Due dollari. È questo il prezzo richiesto sul dark web per un database contenente 15,8 milioni di credenziali PayPal complete di email, password in chiaro e URL associati. Gli hacker sostengono di averle rubate a maggio 2025, PayPal nega categoricamente parlando di dati vecchi del 2022. Nel dubbio, la cosa migliore da fare è cambiare la password. Ora.

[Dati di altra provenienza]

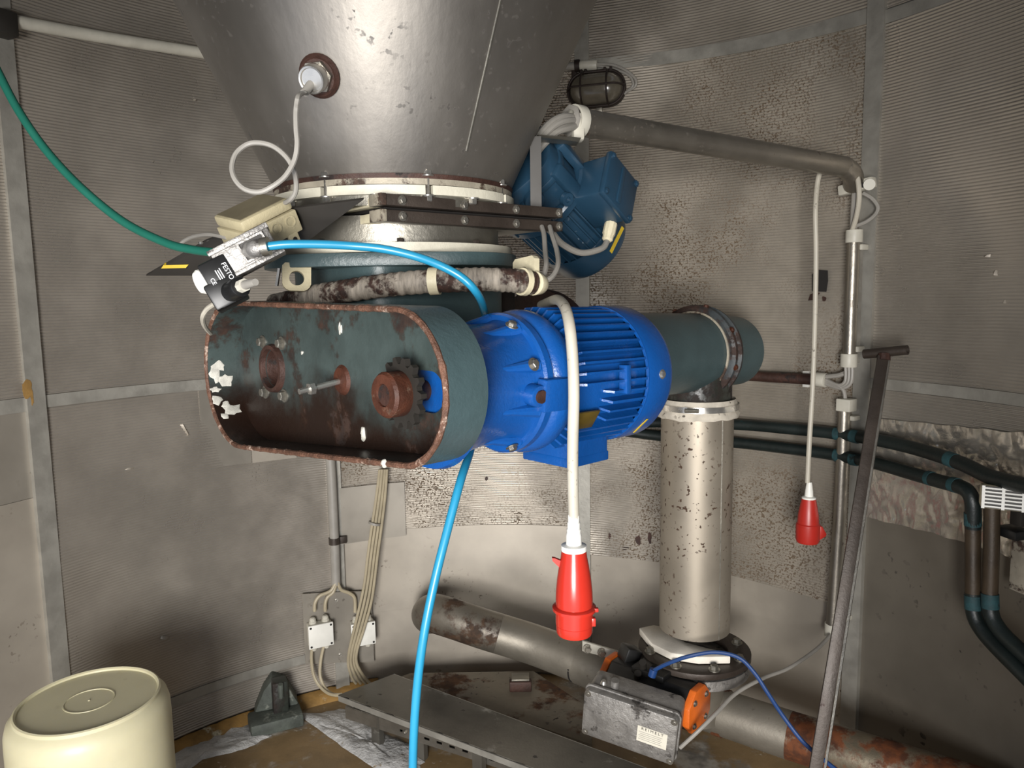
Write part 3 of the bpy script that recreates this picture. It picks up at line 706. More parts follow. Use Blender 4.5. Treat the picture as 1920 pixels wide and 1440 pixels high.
# terminal box under the motor
tc = V((.0775, 1.085, 0)); zt0 = at(1068, 806, 1.04).z; zt1 = at(1068, 874, 1.04).z
TBF = fr(V((tc.x, tc.y, 0)), MX, MAV.cross(MX), V((0, 0, 1)))
TBF = fr(V((tc.x, tc.y, 0)), UV, V((AV.x, AV.y, 0)), V((0, 0, 1)))
part('terminal_box', MB().box(TBF, .094, .083, zt0 - zt1 + .045, (0, 0, (zt0 + .045 + zt1) / 2)), M['blue'], gm, bevel=.004)
part('box_lid', MB().box(TBF, .0955, .0845, .014, (0, 0, zt1 + .007)), M['blue'], gm, bevel=.002)
part('box_pad', MB().box(TBF, .086, .076, .045, (0, 0, zt0 + .055)), M['blue'], gm, bevel=.006)
bl = []
for ang in (-60, -20, 20, 60, 100, 140):
    bl.append((mp(.112, ang, .083), mdir(ang)))
    part('bolt_boss', MB().tube([mp(.040, ang, .078), mp(.075, ang, .0785), mp(.112, ang, .0835), mp(.118, ang, .086)], .01, 10, [.002, .005, .009, .009]), M['blue'], gm)
bolts(gm, [(mp(.105, a, .0905), mdir(a)) for a in (-60, 20, 60)], .006, .006, M['steel'])
part('lug_plate', MB().box(fr(mp(.136, -5, .094), mdir(-5).cross(MAV), mdir(-5), MAV), .042, .016, .052), M['blue'], gm, bevel=.002)
lgb = part('lug_boss', MB().cyl(mp(.105, -5, .075), mp(.105, -5, .098), .014), M['blue'], gm, bevel=.002)
part('lug_bolt', MB().cyl(mp(.105, -5, .095), mp(.105, -5, .1015), .0085, n=12), M['rust'], lgb)
bolts(gm, [(mp(.352, 2, .103), mdir(2))], .005, .004, M['chrome'])
f = mp(.345, -47, .1038); part('sticker', MB().box(fr(f, mdir(-47).cross(MAV), mdir(-47), MAV), .034, .0008, .004), M['yellow'], gm)

# white power cord with the red plug
pc = thing('power_cord', at(1075, 1190, .93), 'thick white cord over the blue motor ending in a red plug', 'plug')
pts = PP([(1015, 572, 1.22), (1030, 566, 1.14), (1045, 562, 1.05), (1058, 574, .97), (1067, 605, .93), (1073, 660, .915), (1076, 740, .915), (1074, 830, .92), (1074, 900, .925), (1076, 975, .93)])
part('cord', MB().tube(spl(pts, 8), .0072, 12), M['cable_white'], pc)
PLF = fr(at(1077, 1187, .93), V((1, 0, 0)), V((0, 1, 0)), V((0, 0, 1)))
px = .93 / 1400
def plug(par, F, prof, mt, name, n=40, **k): return part(name, MB().lathe(F, prof, n), M[mt], par, **k)
hz = lambda y, Y0=.93, yb=1187: (at(1077, y, Y0) - at(1077, yb, Y0)).length
plug(pc, PLF, [(0, 0), (.0222, 0), (.0236, .003), (.0240, hz(1170)), (.0236, hz(1170) + .0005), (.0236, hz(1169)), (.0244, hz(1168)), (.0246, hz(1143)), (0, hz(1143))], 'red', 'contact_shroud')
plug(pc, PLF, [(0, hz(1144)), (.0246, hz(1144)), (.0285, hz(1142)), (.0285, hz(1137)), (.0245, hz(1134)), (0, hz(1134))], 'red', 'collar')
plug(pc, PLF, [(0, hz(1136)), (.0238, hz(1136)), (.0242, hz(1125)), (.0238, hz(1108)), (.0222, hz(1085)), (.0196, hz(1062)), (.0172, hz(1045)), (.0160, hz(1031)), (0, hz(1031))], 'red', 'plug_body')
plug(pc, PLF, [(0, hz(1032)), (.0162, hz(1032)), (.0166, hz(1029)), (.0163, hz(1022)), (.0105, hz(1020)), (0, hz(1020))], 'white', 'cap_ring')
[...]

PayPal hackerato: 16 milioni di password nel dark web a 2 dollari
Eppure, qualcosa puzza in questa storia. I ricercatori di Cybernews, che per primi hanno scoperto il leak su un noto forum di data breach, sono perplessi. Nel mercato nero del cybercrimine, i prezzi seguono logiche precise. Dati freschi e non ancora sfruttati valgono oro. Se questi 16 milioni di credenziali fossero davvero state rubate a maggio 2025 come affermano gli hacker, il prezzo sarebbe astronomico, migliaia o decine di migliaia di dollari.
Due dollari è un prezzo da svendita totale. Questo suggerisce che i criminali hanno già usato questi dati per tutto quello che potevano. Hanno fatto login negli account più promettenti, hanno svuotato i saldi disponibili, hanno tentato acquisti fraudolenti, hanno rivenduto gli account premium ad altri criminali. Ora vendono gli “scarti” a chiunque voglia tentare la fortuna con quello che resta.
Ma c’è un’altra possibilità ancora più inquietante. Il prezzo basso potrebbe essere una strategia per massimizzare la diffusione. Più persone comprano il database, più attacchi simultanei partono, più difficile diventa per PayPal e le autorità tracciare e bloccare tutto.
PayPal ha risposto rapidamente alle accuse, negando la violazione. I dati, sostengono, provengono da un incidente di sicurezza
del 2022 che aveva già comportato una multa di 2 milioni di dollari dal Department of Financial Services di New York per violazione delle normative sulla cybersecurity.
Ma c’è un problema “matematico” evidente. Nel 2022 PayPal ammise che erano stati compromessi “solo” 35.000 account. Come si passa da 35.000 a 15,8 milioni? PayPal suggerisce che i dati provengano da attacchi di credential stuffing e infostealer, non da una violazione diretta dei loro sistemi.
Gli hacker, dal loro lato, insistono: maggio 2025. E affermano di avere migliaia di password forti e uniche
, non le solite password riutilizzate tipiche degli attacchi di credential stuffing. Chi dice la verità? Probabilmente entrambi mentono un po’.
Infostealer: il ladro silenzioso
La teoria più probabile, secondo gli esperti di sicurezza, è che questo database sia un aggregato di dati rubati da infostealer nel corso di anni. Sono una categoria particolarmente subdola di malware che si installa silenziosamente sui dispositivi e ruba tutto: password salvate nei browser, cookie di sessione, dati di carte di credito, screenshot, persino appunti copiati.
Questi malware sono ovunque. Si nascondono in crack di software, download illegali, estensioni browser malevole, persino in pubblicità compromesse su siti legittimi. Una volta installati, trasmettono i dati rubati a server remoti e poi, nelle versioni più sofisticate, si auto-distruggono per non lasciare tracce.
Cosa fare subito (spoiler: non solo PayPal)
1. Cambiare la password di PayPal immediatamente
Non bisogna rimandare a domani. Va fatto subito. E non una password qualsiasi: lunga, complessa, unica. Se si usano “Password123!” si è parte del problema.
2. Controllare dove si usa quella password
La maggior parte degli utenti Internet, riutilizza le password. Quella password PayPal è anche la password di Amazon? Netflix? di Gmail? Vanno cambiate tutte. Sì, tutte.
3. Attivare l’autenticazione a due fattori
PayPal ce l’ha, perché non usarla? Ma andrebbe attivata anche su email, banca, social media. L’autenticazione a due fattori non è perfetta, ma trasforma un disastro sicuro in un fastidio gestibile.
4. Installare un password manager
Bitwarden, 1Password, persino quello integrato in Chrome è meglio di niente. Genereranno password uniche per ogni sito e soprattutto le ricordano per noi.
La dura verità è che non importa se PayPal è stato violato o no. Il problema più grande della sicurezza online non sono le aziende che vengono hackerate, sono gli utenti che rendono il lavoro degli hacker facilissimo. Password riutilizzate, autenticazione a due fattori disattivata, clic su link sospetti, download di software pirata.
Ogni volta che si fa una di queste cose, si mette un bersaglio sulla propria schiena. I 16 milioni di credenziali in vendita a due dollari non sono il risultato di un singolo hack spettacolare. Sono l’accumulo di anni di cattive pratiche di sicurezza.